> **EXERCISE TASK**: Pull each line holding "Blender" out of the entries below.

> **MATERIAL PROVIDED**:

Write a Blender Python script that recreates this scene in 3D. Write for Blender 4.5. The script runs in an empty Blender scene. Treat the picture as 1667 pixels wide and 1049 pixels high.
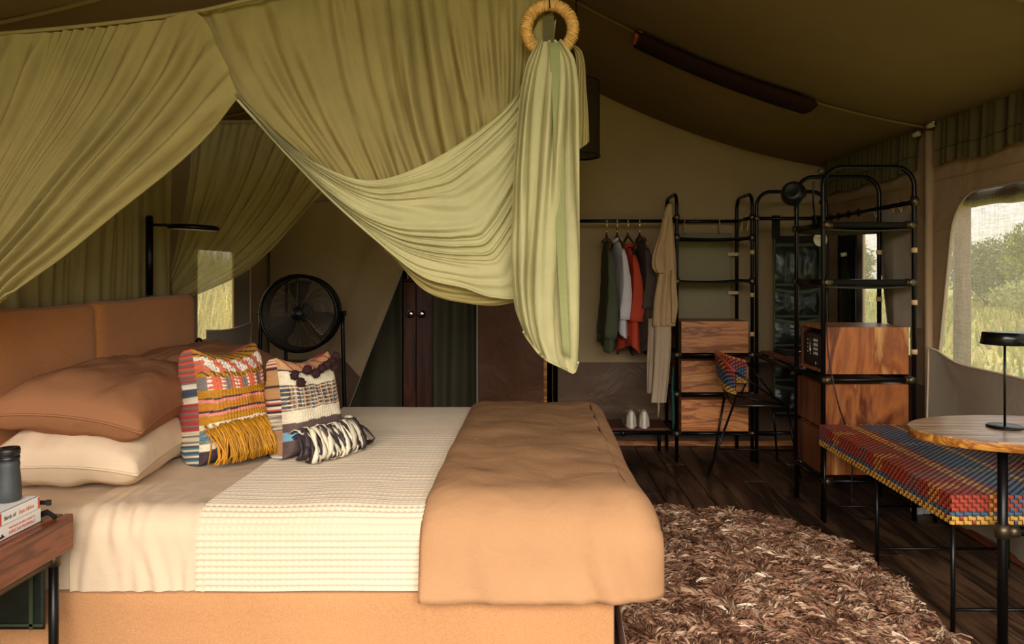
---
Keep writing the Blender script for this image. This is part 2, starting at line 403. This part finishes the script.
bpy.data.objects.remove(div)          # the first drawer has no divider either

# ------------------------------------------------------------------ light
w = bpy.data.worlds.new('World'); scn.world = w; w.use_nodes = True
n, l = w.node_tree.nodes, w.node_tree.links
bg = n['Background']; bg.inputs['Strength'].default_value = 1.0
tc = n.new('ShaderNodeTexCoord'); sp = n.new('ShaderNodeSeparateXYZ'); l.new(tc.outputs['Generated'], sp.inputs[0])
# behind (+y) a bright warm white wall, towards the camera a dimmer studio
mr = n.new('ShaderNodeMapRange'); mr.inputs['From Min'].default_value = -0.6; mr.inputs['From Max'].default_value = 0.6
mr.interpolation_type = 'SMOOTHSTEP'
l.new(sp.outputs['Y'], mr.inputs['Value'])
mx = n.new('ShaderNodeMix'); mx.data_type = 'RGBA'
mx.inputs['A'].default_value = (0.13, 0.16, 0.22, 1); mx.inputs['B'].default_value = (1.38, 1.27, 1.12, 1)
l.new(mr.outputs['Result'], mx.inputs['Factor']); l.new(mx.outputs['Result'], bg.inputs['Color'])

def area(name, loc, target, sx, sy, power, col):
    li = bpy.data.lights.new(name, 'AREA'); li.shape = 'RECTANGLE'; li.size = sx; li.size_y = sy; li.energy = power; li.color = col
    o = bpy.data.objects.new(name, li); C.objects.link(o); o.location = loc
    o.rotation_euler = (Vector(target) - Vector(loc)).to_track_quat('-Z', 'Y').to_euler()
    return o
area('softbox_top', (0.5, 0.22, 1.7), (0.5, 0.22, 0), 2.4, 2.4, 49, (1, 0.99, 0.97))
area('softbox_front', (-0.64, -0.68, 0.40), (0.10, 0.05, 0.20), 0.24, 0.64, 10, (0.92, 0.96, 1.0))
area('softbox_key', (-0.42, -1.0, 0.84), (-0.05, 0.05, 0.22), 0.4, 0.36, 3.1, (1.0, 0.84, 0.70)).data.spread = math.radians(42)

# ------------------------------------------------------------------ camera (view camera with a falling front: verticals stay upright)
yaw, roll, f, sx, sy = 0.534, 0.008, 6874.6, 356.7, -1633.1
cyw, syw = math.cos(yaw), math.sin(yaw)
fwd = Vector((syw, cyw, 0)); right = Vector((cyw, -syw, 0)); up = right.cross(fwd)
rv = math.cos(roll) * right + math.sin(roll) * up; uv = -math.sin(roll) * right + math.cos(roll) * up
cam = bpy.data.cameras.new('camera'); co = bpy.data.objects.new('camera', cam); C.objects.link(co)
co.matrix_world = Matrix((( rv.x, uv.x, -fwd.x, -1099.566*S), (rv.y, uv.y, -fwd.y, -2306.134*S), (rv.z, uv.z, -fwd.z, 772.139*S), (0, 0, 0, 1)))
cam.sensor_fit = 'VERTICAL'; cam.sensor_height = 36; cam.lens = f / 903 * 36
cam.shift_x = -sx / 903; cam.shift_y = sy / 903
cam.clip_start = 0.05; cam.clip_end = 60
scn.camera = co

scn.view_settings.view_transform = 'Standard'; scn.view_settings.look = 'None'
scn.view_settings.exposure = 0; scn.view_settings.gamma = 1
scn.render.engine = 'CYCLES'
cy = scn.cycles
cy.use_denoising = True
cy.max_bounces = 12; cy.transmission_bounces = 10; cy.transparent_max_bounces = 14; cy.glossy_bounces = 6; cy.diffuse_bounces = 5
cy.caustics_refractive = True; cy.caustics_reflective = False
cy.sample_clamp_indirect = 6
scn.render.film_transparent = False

> **TASK OUTPUT**:
Write a Blender Python script that recreates this scene in 3D. Write for Blender 4.5. The script runs in an empty Blender scene. Treat the picture as 1667 pixels wide and 1049 pixels high.
Keep writing the Blender script for this image. This is part 2, starting at line 403. This part finishes the script.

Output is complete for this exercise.